また、左旋の電波を受信して新4K8K衛星放送を視聴する際に、電波が漏れる可能性があることなどの注意事項について説明が行われました。この障害を防ぐための改修工事に対して経費の一部を助成する国の助成金制度が開始されたこと、その問合せ先となる電波漏洩対策コールセンターが紹介されました。
セレモニーでは、野田総務大臣と深田恭子さんがそれぞれ出演するPR動画が上映され、この映像が全国の家電量販店で上映されていることが紹介されました。
最後に主催者であるA-PAB福田理事長が次のように挨拶しました。
「最後になりましたが、主催者を代表してご挨拶申し上げます。本日は野田大臣、坂井副大臣、NHKの上田会長、民放連の井上会長をはじめ沢山のご来賓の方々に来ていただき半年前セレモニーを盛大に行う事が出来ました。誠にありがとうございました。さきほど11人の放送事業者代表の方々に12月以降の決意や取り組みについて非常に熱心に語っていただきましたので、モヤモヤしていたものが少しずつ晴れて来た気がします。また、メーカーのみなさんも受信機やチューナーについて、発売の具体的計画を示されつつあるので、これも先行きが見えて来たという気がしております。
野田大臣からはいくつも課題をいただきました。
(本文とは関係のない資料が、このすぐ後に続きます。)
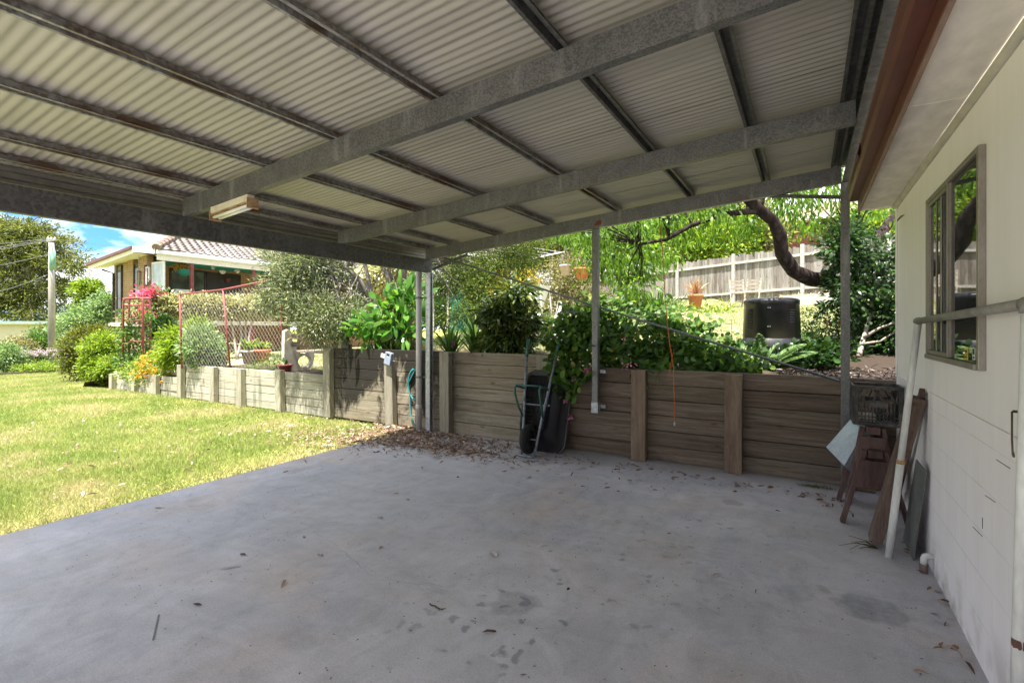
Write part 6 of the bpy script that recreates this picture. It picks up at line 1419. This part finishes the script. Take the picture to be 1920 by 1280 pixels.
gl = lowT(70, 46); GE = [(tuple(P(*q[:3])), (q[3], q[3], q[4])) for q in [(55,432,46,2.6,1.1),(115,460,46,1.6,.9),(0,440,46,2.4,1.2),(40,470,46,3.0,1.5),(90,490,46,2.4,1.2),(10,500,46,3.0,1.5),(135,500,45,1.1,.7),(60,540,46,3.4,1.3),(120,545,46,1.8,.9),(10,570,45,3.0,1.4),(80,590,46,2.8,1.2),(-50,520,47,4.0,3),(150,480,45,.7,.6),(70,440,46,2.2,.9),(25,440,47,2,1)]]
t_ = thing('gum_tree', 'big spreading gum tree beyond the power pole at the far left', 'tree', gl)
pos, out, cl = crown(GE, 960, 34, .62, .5, .5); leaves('crown', pos, out, .28+.18*RS.rand(len(pos)), .11, 'kite', M['l_gum'], t_)
mb = MB(); trunkto(mb, [gl, P(60,600,46), P(50,540,46), P(60,480,46)], .5, .2, 10, .2)
for k in range(46): trunkto(mb, [P(55,570-60*(k % 3),46), P(55,560-40*(k % 3),46).lerp(Vector(cl[k*7]),.5)+Vector((0,0,.4)), Vector(cl[k*7])], .13, .03, 6, .3)
mb.build('trunk', M['bark_pale'], t_, True)
def ftree(label, u, v, d, rx, rz, mat, ncl, per, L, W, extra=(), name='tree'):
    return tree(name, label, u, v, d, rx, rz, mat, ncl, per, L, W, extra, 'bark_pale', 'trees beyond the lawn at the far left', lowT(u, d), .15, .26)
ftree('small yellow green tree between the gum tree and the house', 165, 545, 40, 1.1, .9, 'l_bright', 170, 36, .22, .11, [(160,575,40,.8,.8),(178,540,40,.6,.5)])
ftree('dense blue green bush tree before the house end wall', 170, 600, 30, 1.5, 1.0, 'l_sage', 330, 40, .18, .09, [(200,570,30,.8,.6),(130,620,30,.9,.9),(150,640,29,1.0,.7)])
ftree('dark green low tree behind the power pole', 115, 640, 34, 1.4, 1.2, 'l_mid', 220, 36, .2, .1, [(80,640,34,1.0,.9)])
# pale cottage with green roof
cq_ = P(45, 620, 38); ct = thing('cottage', 'low pale cottage with a flat green roof beyond the flower bed at the far left', 'house', lowT(45, 38))
a_, b_ = P(-60,607,38), P(108,607,38)
def cpt(s, z, n=0): 
    d_ = (b_-a_); d_.z = 0; d_.normalize(); nn_ = Vector((d_.y,-d_.x,0)); L_ = (Vector((b_.x,b_.y,0))-Vector((a_.x,a_.y,0))).length
    return Vector((a_.x,a_.y,0))+d_*s*L_+nn_*n+Vector((0,0,z))
def cbox(s0, s1, z0, z1, n0, n1):
    return MB().add([cpt(s0,z0,n0),cpt(s1,z0,n0),cpt(s1,z0,n1),cpt(s0,z0,n1),cpt(s0,z1,n0),cpt(s1,z1,n0),cpt(s1,z1,n1),cpt(s0,z1,n1)],[(0,3,2,1),(4,5,6,7),(0,1,5,4),(1,2,6,5),(2,3,7,6),(3,0,4,7)])
zt_ = a_.z; cbox(0,1,-1.5,zt_,0,-5).build('wall', M['cottage'], ct); cbox(-.02,1.03,zt_+.001,zt_+.20,.5,-5.4).build('roof', M['greenroof'], ct)
cbox(-.02,1.03,zt_-.04,zt_,.45,.38).build('fascia', M['cream'], ct)
w_ = cbox(.0,.80,-.85,.22,.03,-.03).build('window', M['hglass'], ct); cbox(.0,.80,.225,.30,.04,-.03).build('window_head', M['white'], ct); cbox(.0,.80,-.02,.04,.045,.031).build('rail', M['frost'], w_)
cbox(.80,.86,-1.5,zt_-.001,.05,.001).build('panel', M['brick_x'], ct)
# planting at the edge of the lawn
def lowbush(label, u, v, d, rx, rz, mat, ncl, per, L, W, extra=(), name='border_bush', stems=4):
    c_ = P(u, v, d); ells = [(tuple(c_), (rx, rx*.7, rz))]+[(tuple(P(*e[:3])), (e[3], e[3]*.7, e[4])) for e in extra]
    return bush(name, label, ells, ncl, per, .2*rx+.05, L, W, 'kite', M and mat, 'shrub', stems, .03, 'twig', lowT(u, d), 'plants at the lawn edge on the far left')
lowbush('silver leaved low bush at the extreme left of the lawn edge', 8, 670, 23, .8, .6, 'l_sage', 200, 28, .12, .05)
lowbush('reddish brown shrub left of the power pole', 35, 655, 27, 1.1, .5, 'l_brownish', 180, 30, .14, .06)
lowbush('green leafy shrub just left of the power pole', 80, 650, 28, .8, .7, 'l_mid', 200, 30, .15, .07)
lowbush('blue green shrub just right of the power pole', 118, 660, 27, .6, .55, 'l_sage', 150, 28, .13, .06)
for k, (u, d, lab) in enumerate([(45,24,'clump of lilac flowered agapanthus left of the pole'), (70,24,'clump of lilac flowered agapanthus nearest the left of the pole foot'), (108,24,'clump of lilac flowered agapanthus right of the pole foot')]):
    b_ = lowT(u, d); t_ = thing('agapanthus', lab, 'plant', b_, 'agapanthus along the lawn edge'); n = 120; a = RS.rand(n)*6.283; el = .5+RS.rand(n)*.8
    pos = np.array(b_)[None,:]+np.stack([RS.normal(size=n)*.4, RS.normal(size=n)*.2, 0*a], -1)
    leaves('leaves', pos, np.stack([np.cos(a)*np.cos(el), np.sin(a)*np.cos(el), np.sin(el)], -1), .55, .05, 'strap', M['l_mid'], t_)
    n = 14; fp = np.array(b_)[None,:]+np.stack([RS.normal(size=n)*.45, RS.normal(size=n)*.2, .75+.25*RS.rand(n)], -1); mb = MB()
    for p_ in fp: mb.tube([(p_[0],p_[1],b_.z), tuple(p_)], .008, 4)
    mb.build('stalks', M['stem_green'], t_); pp_ = np.repeat(fp, 26, 0)+RS.normal(size=(n*26,3))*.05; leaves('blossoms', pp_, RS.normal(size=pp_.shape), .06, .03, 'kite', M['l_lilac'], t_)
lowbush('yellow flowering ground plants at the lawn edge before the agapanthus', 45, 690, 22, .5, .15, 'l_bright', 60, 20, .1, .04, extra=[(80,688,22,.6,.2)], stems=0)
tag(MB().beam(lowT(-10,20.5)+Vector((0,0,.03)), lowT(115,22.5)+Vector((0,0,.03)), .08, .12).build('bed_edging', M['board'], None), 'dark timber edging between the far lawn and the flower bed', 'edging')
誠実に取り組んで参りたいと思います。これから半年後ですが、日数にして183日、夏休みを挟むとあっという間で、3か月しかないという覚悟でやって行かなければなりません。A-PABはこれまで同様、主役の放送事業者やメーカーの方々の下支えをしてまいります。
深田恭子さんは4K8Kの推進キャラクターにはピッタリです。4K8Kは四苦八苦ではなくて楽しい4、8だと思います。2もありますので、放送は2、4、8です。技術革新の塊であるテレビがお茶の間に回帰するという信念を持って2018年の12月1日を迎え、更には2年後の東京オリンピック・パラリンピックについても準備をして行きたいと思います。報道陣の方々には、より一層のご理解とご支援をお願い申し上げます。
本日はこのようなセレモニーを開催できてよかったと思っております。本当にありがとうございました」
以上で「新4K8K衛星放送開始半年前セレモニーは終了しました。